EXERCISE REQUIREMENTS:
Each line of the material must be repeated precisely, with the pictures left out.
-- begin --
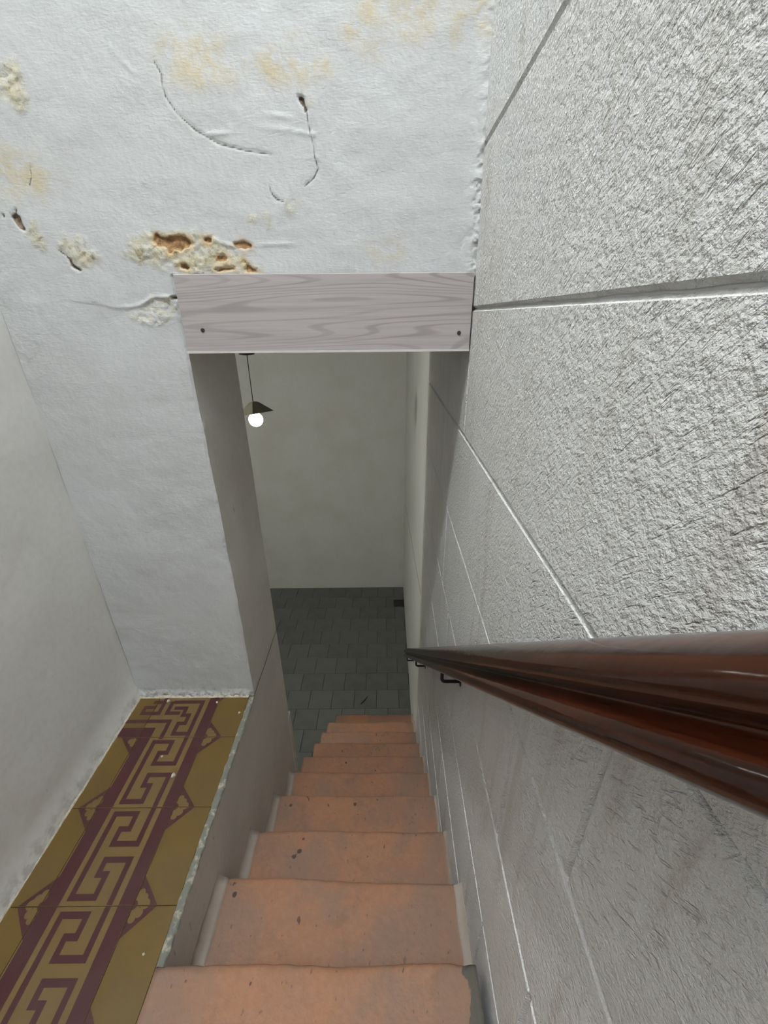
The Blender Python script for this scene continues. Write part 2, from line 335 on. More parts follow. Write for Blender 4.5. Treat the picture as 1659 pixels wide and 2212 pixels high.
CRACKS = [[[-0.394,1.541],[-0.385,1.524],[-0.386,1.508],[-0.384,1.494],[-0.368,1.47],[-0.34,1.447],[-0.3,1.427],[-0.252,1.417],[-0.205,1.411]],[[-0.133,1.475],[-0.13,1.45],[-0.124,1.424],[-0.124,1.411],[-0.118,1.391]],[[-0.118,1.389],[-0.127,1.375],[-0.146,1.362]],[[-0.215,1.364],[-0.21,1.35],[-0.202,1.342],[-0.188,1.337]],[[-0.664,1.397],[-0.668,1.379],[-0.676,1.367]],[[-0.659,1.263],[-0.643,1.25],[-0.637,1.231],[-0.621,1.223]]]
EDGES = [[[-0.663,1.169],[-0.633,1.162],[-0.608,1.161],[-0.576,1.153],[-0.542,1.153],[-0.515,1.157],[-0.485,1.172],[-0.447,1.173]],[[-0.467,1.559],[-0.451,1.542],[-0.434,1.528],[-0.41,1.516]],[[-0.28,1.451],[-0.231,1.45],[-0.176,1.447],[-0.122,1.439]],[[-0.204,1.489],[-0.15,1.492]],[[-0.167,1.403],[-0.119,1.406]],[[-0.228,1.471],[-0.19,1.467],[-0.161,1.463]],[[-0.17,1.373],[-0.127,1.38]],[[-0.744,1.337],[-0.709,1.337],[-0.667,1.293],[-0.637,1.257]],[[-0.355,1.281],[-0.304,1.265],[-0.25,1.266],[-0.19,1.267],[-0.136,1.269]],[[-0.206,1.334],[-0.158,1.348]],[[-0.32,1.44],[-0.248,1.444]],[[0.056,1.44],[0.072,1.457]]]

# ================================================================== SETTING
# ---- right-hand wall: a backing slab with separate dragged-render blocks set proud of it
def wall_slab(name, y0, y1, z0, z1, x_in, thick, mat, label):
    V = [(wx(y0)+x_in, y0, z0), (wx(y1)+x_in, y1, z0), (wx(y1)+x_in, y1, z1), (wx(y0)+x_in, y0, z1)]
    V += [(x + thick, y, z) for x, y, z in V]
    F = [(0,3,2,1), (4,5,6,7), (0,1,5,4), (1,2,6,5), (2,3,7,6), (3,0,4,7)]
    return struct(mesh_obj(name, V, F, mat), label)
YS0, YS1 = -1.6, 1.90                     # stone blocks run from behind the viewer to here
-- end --
COMPLETE ANSWER:
The Blender Python script for this scene continues. Write part 2, from line 335 on. More parts follow. Write for Blender 4.5. Treat the picture as 1659 pixels wide and 2212 pixels high.
CRACKS = [[[-0.394,1.541],[-0.385,1.524],[-0.386,1.508],[-0.384,1.494],[-0.368,1.47],[-0.34,1.447],[-0.3,1.427],[-0.252,1.417],[-0.205,1.411]],[[-0.133,1.475],[-0.13,1.45],[-0.124,1.424],[-0.124,1.411],[-0.118,1.391]],[[-0.118,1.389],[-0.127,1.375],[-0.146,1.362]],[[-0.215,1.364],[-0.21,1.35],[-0.202,1.342],[-0.188,1.337]],[[-0.664,1.397],[-0.668,1.379],[-0.676,1.367]],[[-0.659,1.263],[-0.643,1.25],[-0.637,1.231],[-0.621,1.223]]]
EDGES = [[[-0.663,1.169],[-0.633,1.162],[-0.608,1.161],[-0.576,1.153],[-0.542,1.153],[-0.515,1.157],[-0.485,1.172],[-0.447,1.173]],[[-0.467,1.559],[-0.451,1.542],[-0.434,1.528],[-0.41,1.516]],[[-0.28,1.451],[-0.231,1.45],[-0.176,1.447],[-0.122,1.439]],[[-0.204,1.489],[-0.15,1.492]],[[-0.167,1.403],[-0.119,1.406]],[[-0.228,1.471],[-0.19,1.467],[-0.161,1.463]],[[-0.17,1.373],[-0.127,1.38]],[[-0.744,1.337],[-0.709,1.337],[-0.667,1.293],[-0.637,1.257]],[[-0.355,1.281],[-0.304,1.265],[-0.25,1.266],[-0.19,1.267],[-0.136,1.269]],[[-0.206,1.334],[-0.158,1.348]],[[-0.32,1.44],[-0.248,1.444]],[[0.056,1.44],[0.072,1.457]]]

# ================================================================== SETTING
# ---- right-hand wall: a backing slab with separate dragged-render blocks set proud of it
def wall_slab(name, y0, y1, z0, z1, x_in, thick, mat, label):
    V = [(wx(y0)+x_in, y0, z0), (wx(y1)+x_in, y1, z0), (wx(y1)+x_in, y1, z1), (wx(y0)+x_in, y0, z1)]
    V += [(x + thick, y, z) for x, y, z in V]
    F = [(0,3,2,1), (4,5,6,7), (0,1,5,4), (1,2,6,5), (2,3,7,6), (3,0,4,7)]
    return struct(mesh_obj(name, V, F, mat), label)
YS0, YS1 = -1.6, 1.90                     # stone blocks run from behind the viewer to here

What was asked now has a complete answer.